In one unforgettable chapter, Griffin encounters a taxi driver who takes a special interest in his blindness. Griffin is puzzled until he learns that the driver has an ugly facial scar that causes people to turn away. In Griffin, the taxi driver had for the first time met someone who did not judge or reject him because of his scar.
Griffin savored his time living in monastic solitude in France. Although he was an agnostic, he felt drawn to Catholicism and became a convert in 1951. After returning to Texas, he decided to raise livestock "to become independent and to earn income."

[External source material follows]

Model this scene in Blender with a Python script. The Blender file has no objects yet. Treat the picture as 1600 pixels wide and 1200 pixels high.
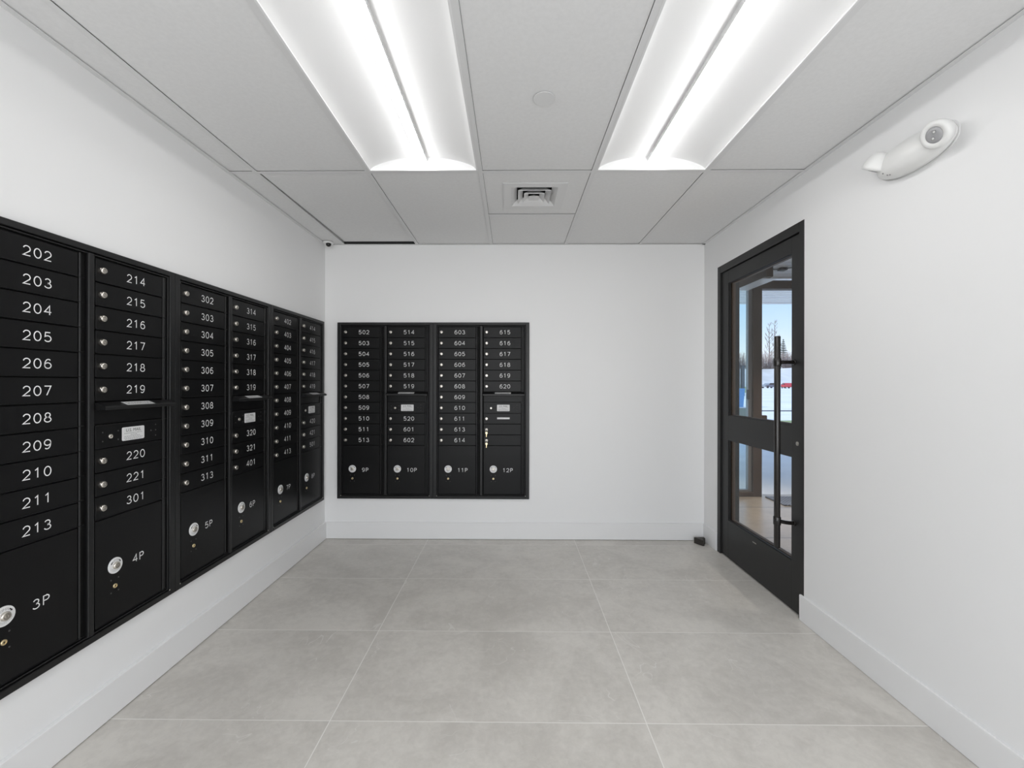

While blind, Griffin also suffered for a time with near-total paralysis from spinal malaria, as well as diabetes, which eventually killed him at age 60.
Griffin's elegant descriptions of the sounds, feelings and smells of nature and his evident happiness and acceptance of life sing from the pages. During a period of increasing pain from paralysis, he remained "dumb before the joy that flows into my heart with ceaseless richness."
"Scattered Shadows" consists of the draft manuscript Griffin left, plus selections from 1,200 pages of typed journal entries.